**TASK REQUIREMENTS**
Starting with the first line and ending with the line that holds "bg.inputs['Color'].default_value = (.58, .79, 1.0, 1);", repeat the material exactly.

**DATASET EXTRACT**
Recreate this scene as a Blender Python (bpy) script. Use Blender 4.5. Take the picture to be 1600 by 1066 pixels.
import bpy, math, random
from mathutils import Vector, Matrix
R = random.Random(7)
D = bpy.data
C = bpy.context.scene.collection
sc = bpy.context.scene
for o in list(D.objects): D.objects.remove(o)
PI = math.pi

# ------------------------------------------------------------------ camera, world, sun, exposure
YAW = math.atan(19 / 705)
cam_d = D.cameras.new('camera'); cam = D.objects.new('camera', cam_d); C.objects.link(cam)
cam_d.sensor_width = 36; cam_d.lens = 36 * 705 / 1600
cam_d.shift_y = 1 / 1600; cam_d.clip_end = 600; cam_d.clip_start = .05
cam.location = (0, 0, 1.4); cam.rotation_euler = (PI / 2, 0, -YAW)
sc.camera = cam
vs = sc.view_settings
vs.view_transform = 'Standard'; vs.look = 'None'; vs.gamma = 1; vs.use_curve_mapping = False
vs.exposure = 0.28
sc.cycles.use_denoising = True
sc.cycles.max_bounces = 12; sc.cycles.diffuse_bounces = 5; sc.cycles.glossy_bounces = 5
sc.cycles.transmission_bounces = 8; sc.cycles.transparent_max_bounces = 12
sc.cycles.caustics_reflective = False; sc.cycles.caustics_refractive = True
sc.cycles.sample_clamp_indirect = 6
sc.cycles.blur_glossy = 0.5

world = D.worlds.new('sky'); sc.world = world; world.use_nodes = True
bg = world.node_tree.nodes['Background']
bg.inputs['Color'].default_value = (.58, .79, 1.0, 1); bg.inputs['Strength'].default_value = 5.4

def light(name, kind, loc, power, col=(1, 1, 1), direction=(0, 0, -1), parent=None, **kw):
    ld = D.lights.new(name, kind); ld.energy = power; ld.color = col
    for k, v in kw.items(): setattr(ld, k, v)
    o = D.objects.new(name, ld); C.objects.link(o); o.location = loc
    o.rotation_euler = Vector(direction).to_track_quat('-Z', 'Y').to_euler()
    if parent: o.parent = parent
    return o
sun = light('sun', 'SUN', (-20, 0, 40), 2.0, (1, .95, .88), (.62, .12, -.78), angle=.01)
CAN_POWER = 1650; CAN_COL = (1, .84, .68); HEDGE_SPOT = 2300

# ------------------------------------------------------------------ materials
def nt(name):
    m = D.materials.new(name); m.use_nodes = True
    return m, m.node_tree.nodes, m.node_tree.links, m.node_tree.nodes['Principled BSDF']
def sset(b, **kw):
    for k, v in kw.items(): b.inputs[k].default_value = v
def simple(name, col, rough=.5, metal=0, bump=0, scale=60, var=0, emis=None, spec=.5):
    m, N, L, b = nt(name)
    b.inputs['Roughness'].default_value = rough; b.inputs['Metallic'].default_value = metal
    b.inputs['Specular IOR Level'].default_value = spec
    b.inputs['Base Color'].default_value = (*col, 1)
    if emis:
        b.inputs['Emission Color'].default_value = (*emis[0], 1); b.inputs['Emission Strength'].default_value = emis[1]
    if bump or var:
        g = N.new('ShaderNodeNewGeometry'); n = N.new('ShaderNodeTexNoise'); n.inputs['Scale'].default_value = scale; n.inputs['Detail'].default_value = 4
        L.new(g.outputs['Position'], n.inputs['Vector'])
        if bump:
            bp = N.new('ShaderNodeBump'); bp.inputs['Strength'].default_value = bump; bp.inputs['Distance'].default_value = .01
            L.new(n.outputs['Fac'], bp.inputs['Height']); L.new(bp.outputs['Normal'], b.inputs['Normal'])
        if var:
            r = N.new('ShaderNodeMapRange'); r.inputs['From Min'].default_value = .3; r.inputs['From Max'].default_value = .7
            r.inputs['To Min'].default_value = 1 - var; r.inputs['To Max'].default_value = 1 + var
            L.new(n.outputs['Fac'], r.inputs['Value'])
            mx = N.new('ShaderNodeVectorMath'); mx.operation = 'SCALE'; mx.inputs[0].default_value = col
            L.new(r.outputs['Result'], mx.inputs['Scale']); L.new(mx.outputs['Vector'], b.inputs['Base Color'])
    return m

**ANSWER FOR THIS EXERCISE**
Recreate this scene as a Blender Python (bpy) script. Use Blender 4.5. Take the picture to be 1600 by 1066 pixels.
import bpy, math, random
from mathutils import Vector, Matrix
R = random.Random(7)
D = bpy.data
C = bpy.context.scene.collection
sc = bpy.context.scene
for o in list(D.objects): D.objects.remove(o)
PI = math.pi

# ------------------------------------------------------------------ camera, world, sun, exposure
YAW = math.atan(19 / 705)
cam_d = D.cameras.new('camera'); cam = D.objects.new('camera', cam_d); C.objects.link(cam)
cam_d.sensor_width = 36; cam_d.lens = 36 * 705 / 1600
cam_d.shift_y = 1 / 1600; cam_d.clip_end = 600; cam_d.clip_start = .05
cam.location = (0, 0, 1.4); cam.rotation_euler = (PI / 2, 0, -YAW)
sc.camera = cam
vs = sc.view_settings
vs.view_transform = 'Standard'; vs.look = 'None'; vs.gamma = 1; vs.use_curve_mapping = False
vs.exposure = 0.28
sc.cycles.use_denoising = True
sc.cycles.max_bounces = 12; sc.cycles.diffuse_bounces = 5; sc.cycles.glossy_bounces = 5
sc.cycles.transmission_bounces = 8; sc.cycles.transparent_max_bounces = 12
sc.cycles.caustics_reflective = False; sc.cycles.caustics_refractive = True
sc.cycles.sample_clamp_indirect = 6
sc.cycles.blur_glossy = 0.5

world = D.worlds.new('sky'); sc.world = world; world.use_nodes = True
bg = world.node_tree.nodes['Background']
bg.inputs['Color'].default_value = (.58, .79, 1.0, 1); bg.inputs['Strength'].default_value = 5.4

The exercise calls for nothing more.